Today is the tyrianthina day (typical color of the species - "tyrianthinus" means "dressed in purple"). This especimen shows the typical characteristics of the species: vigorous vegetative growth; upright and high spikes, almost surpassing the height of leaves (leaves+pseudobulbs may exceed 40cm in height) and the spur very large relative to the size of the flower - these characteristics easily distinguished tyrianthina from Bifrenaria harrisoniae, with which it is (oddly) confused.

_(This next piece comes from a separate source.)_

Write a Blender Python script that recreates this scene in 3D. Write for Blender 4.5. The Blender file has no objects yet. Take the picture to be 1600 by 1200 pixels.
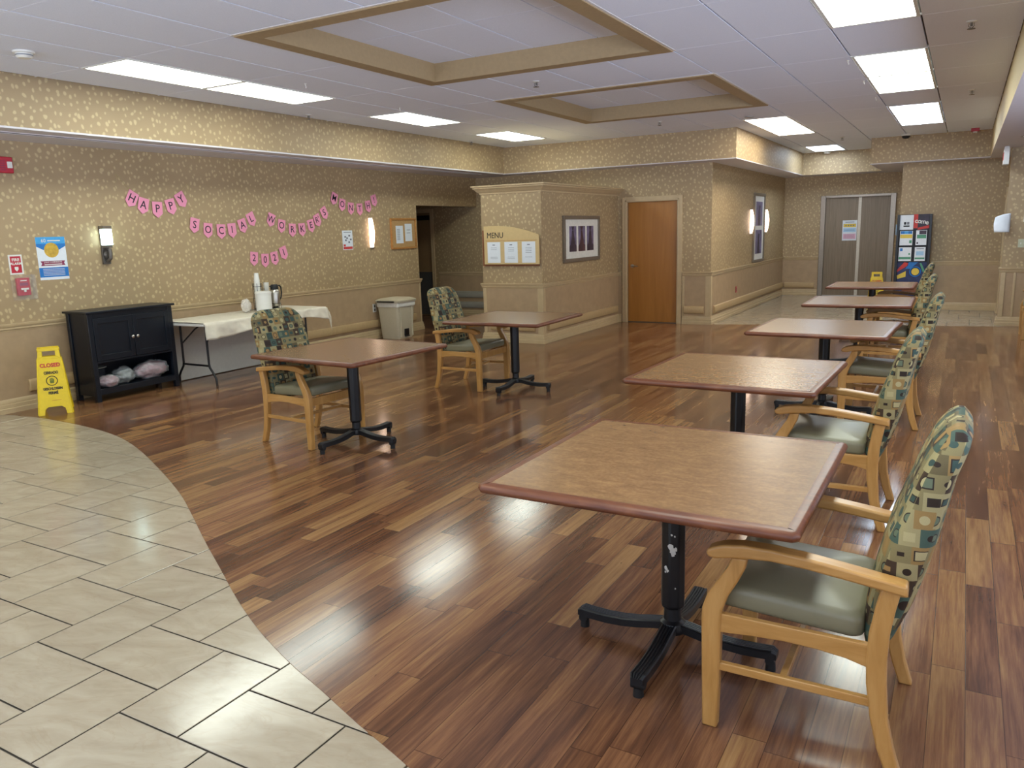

Other features include the vegetative habit (tyrianthina is strictly rupicolous, while harrisoniae is epiphytic and optionally rupicolous) and something I can not post (at least for now!): the smell is intense but not exactly pleasant, resembling "old flowers” in tyrianthina (totally different from the delicious fragrance of harrisoniae, believe me)
It’s the same plant, Mauro! Yours is wonderful, and seems even darker, I think it received more light (I have a "problem" on this part of the nursery, where is tyrianhina: a huge lychee tree, with lychees produced in bulk, but doing lots of shade! Unfortunately I will have to prune the tree – after fruit picking, of course!)
I had doubts on how to distinguish Bif. harrisoniae and Bif. tyriantina. After you posted nice images of Bif. harrisoniae I have no more doubts. Thank you for this valuable informations.